- PROMPT -
Among the entries, which lines carry the string "render"? Copy each of them.

────

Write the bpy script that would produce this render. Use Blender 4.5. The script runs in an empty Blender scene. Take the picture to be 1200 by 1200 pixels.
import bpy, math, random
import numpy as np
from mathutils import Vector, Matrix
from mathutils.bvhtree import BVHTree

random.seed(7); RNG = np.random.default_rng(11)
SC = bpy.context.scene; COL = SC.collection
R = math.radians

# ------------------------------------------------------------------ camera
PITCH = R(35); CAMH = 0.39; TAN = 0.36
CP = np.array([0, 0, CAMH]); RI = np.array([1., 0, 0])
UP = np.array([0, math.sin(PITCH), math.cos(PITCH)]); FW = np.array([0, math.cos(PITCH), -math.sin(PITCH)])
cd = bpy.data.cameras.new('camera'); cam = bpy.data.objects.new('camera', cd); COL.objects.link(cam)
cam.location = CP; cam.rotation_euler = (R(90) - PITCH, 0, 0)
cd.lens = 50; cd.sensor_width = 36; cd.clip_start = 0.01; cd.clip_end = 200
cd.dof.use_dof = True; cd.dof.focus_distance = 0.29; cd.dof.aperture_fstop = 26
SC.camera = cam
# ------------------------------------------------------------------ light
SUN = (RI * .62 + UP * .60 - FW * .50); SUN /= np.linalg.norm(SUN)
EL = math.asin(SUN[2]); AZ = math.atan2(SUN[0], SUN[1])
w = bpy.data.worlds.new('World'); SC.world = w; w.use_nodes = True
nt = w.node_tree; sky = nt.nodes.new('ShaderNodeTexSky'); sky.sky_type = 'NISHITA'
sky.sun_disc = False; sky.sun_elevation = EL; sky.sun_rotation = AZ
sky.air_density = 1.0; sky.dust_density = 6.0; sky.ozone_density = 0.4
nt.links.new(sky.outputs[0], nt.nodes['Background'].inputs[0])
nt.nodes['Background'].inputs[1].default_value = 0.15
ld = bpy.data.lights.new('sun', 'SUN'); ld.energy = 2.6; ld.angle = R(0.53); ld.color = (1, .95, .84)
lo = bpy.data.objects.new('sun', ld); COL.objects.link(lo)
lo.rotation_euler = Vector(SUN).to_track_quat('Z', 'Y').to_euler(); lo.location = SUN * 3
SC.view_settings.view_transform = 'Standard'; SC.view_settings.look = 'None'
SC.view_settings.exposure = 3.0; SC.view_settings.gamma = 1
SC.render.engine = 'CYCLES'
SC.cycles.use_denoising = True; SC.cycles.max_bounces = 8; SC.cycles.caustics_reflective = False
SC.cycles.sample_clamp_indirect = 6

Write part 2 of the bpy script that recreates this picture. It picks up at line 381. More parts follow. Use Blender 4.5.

────

- SOLUTION -
Write the bpy script that would produce this render. Use Blender 4.5. The script runs in an empty Blender scene. Take the picture to be 1200 by 1200 pixels.
SC.render.engine = 'CYCLES'